De Pucallpa à Iquitos par le Rio Ucayali
C'est une belle aventure à vivre.
Des ferries relient Pucallpa à Iquitos trois fois par semaine en 3 à 5 j. Renseignements sur les départs à la Capitania del Puerto, av. Mariscal Castilla 805. Les tarifs vont de 35 à 145 $ suivant la classe (en suspendant votre hamac sur le pont ou en cabines de 2 ou 4 couchettes avec toilettes et sdb privatives). La qualité des repas est également différente. Attention : le port de Pucallpa a la particularité de changer d’emplacement en fonction du niveau du Rio Ucayali.

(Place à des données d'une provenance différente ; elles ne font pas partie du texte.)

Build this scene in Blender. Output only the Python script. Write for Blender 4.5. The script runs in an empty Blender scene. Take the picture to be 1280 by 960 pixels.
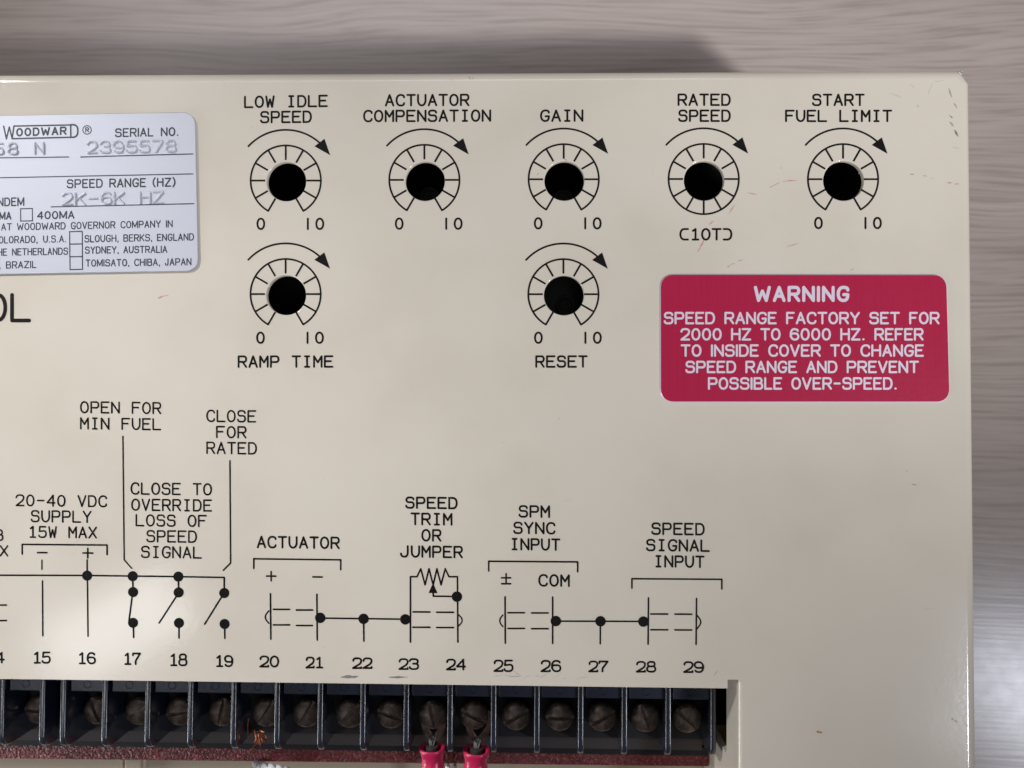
import bpy, bmesh, math, random
import numpy as np
from mathutils import Matrix, Vector

C = bpy.context.scene
COL = C.collection
random.seed(7)

# ------------------------------------------------------------------ camera
H = 0.0695            # height of the cover's top face above the table (table top is z = 0)
D = 0.183             # camera height above the cover
F = 960.0             # focal length in photograph pixels (photograph 1280 x 960)
ANG = (math.radians(1.43903755), math.radians(1.25611698), math.radians(0.28630847))


def cam_rot(p, y, r):
    cp, sp, cy, sy, cr, sr = math.cos(p), math.sin(p), math.cos(y), math.sin(y), math.cos(r), math.sin(r)
    return (Matrix(((cr, -sr, 0), (sr, cr, 0), (0, 0, 1))) @ Matrix(((cy, 0, sy), (0, 1, 0), (-sy, 0, cy)))
            @ Matrix(((1, 0, 0), (0, cp, -sp), (0, sp, cp))))


R3 = cam_rot(*ANG)
EYE = Vector((0, 0, H + D))
cd = bpy.data.cameras.new('camera')
cam = bpy.data.objects.new('camera', cd)
COL.objects.link(cam)
cam.matrix_world = Matrix.Translation(EYE) @ R3.to_4x4()
cd.sensor_width = 36
cd.lens = 36 * F / 1280
cd.clip_start = 0.005
cd.clip_end = 100
cd.dof.use_dof = True
cd.dof.focus_distance = D * 1.005
cd.dof.aperture_fstop = 13
C.camera = cam

# ------------------------------------------------------------------ light
C.view_settings.view_transform = 'Standard'
C.view_settings.look = 'None'
C.view_settings.exposure = 0
C.view_settings.gamma = 1
W = bpy.data.worlds.new('World')
C.world = W
W.use_nodes = True
bg = W.node_tree.nodes['Background']
bg.inputs[0].default_value = (1.0, 0.97, 0.955, 1)
bg.inputs[1].default_value = 0.06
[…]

Pendant la période des crues (janvier-avril), les bateaux accostent en face du centre-ville, au bout du Parque San Martin. Lorsque le niveau est plus bas, ils accostent à Puerto Henry (1 km au nord, au bout de l’av. Manco Capac).
Les bateaux font escale à Contamaná et Requena, deux bourgades absolument perdues au bord de l’Ucayali. Dans le sens inverse, en remontant le fleuve depuis Iquitos, il faut compter deux jours de plus pour le même trajet.
En amont de Pucallpa, des bateaux plus petits remontent le Rio Ucayali jusqu’à Atalaya, petite bourgade complètement isolée au confluent du Rio Tambo (autre nom de l’Apurimac) et du Rio Urubamba. Pas de service régulier : se renseigner au port.